Areas no longer being studied

Manitouwadge Open House Provides Opportunity for Input

NWMO Staff and Manitouwadge residents study maps at open house.

July 31, 2017


NWMO Staff and Manitouwadge residents study maps at open house.
In July, Manitouwadge and area residents met with NWMO staff to provide input on deciding where to focus the next potential phase of studies in the area. Many residents provided their views on nearby locations that have the potential to meet the safety requirements of a deep geological repository and would also be considered acceptable by people living in the area.

Visitors offered information on areas under consideration, provided their views on preferred sites for borehole drilling in order to study core samples. This includes reasons for their preferences and identifying any sensitivities or concerns. The locations up for discussion were identified following recently completed desktop and field studies, including airborne surveys, ground observations, and detailed geological mapping.

Opinions offered by people in the area will be important in decision-making about where the NWMO might drill an initial borehole, at or near a potential repository site. The drilling is required to further advance understanding of the geology in the region. 

The open house also featured the NWMO’s new interactive display to support discussion with visitors about Canada’s plan for the long-term used nuclear fuel management, radiation, transportation, regional engagement activities and other questions about the organization’s work.

Manitouwadge is one of several Ontario communities that remain engaged in the NWMO site selection process. No decision will be made on a preferred site for a used nuclear fuel repository until Preliminary Assessments are completed, several years from now. 
About the NWMO

The Nuclear Waste Management Organization (NWMO) is a not-for-profit organization tasked with the safe, long-term management of Canada’s used nuclear fuel inside a deep geological repository, in a manner that protects people and the environment for generations to come.

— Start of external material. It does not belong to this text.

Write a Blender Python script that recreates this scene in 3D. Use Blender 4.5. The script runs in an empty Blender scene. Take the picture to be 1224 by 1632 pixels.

Founded in 2002, the NWMO has been guided for more than 20 years by a dedicated team of world-class scientists, engineers and Indigenous Knowledge Holders that are developing innovative and collaborative solutions for nuclear waste management. Canada’s plan will only proceed in an area with informed and willing hosts, where the municipality, First Nation and Métis communities, and others in the area are working together to implement it. The NWMO plans to select a site in 2024, and two areas remain in our site selection process: the Wabigoon Lake Ojibway Nation-Ignace area in northwestern Ontario and the Saugeen Ojibway Nation-South Bruce area in southern Ontario.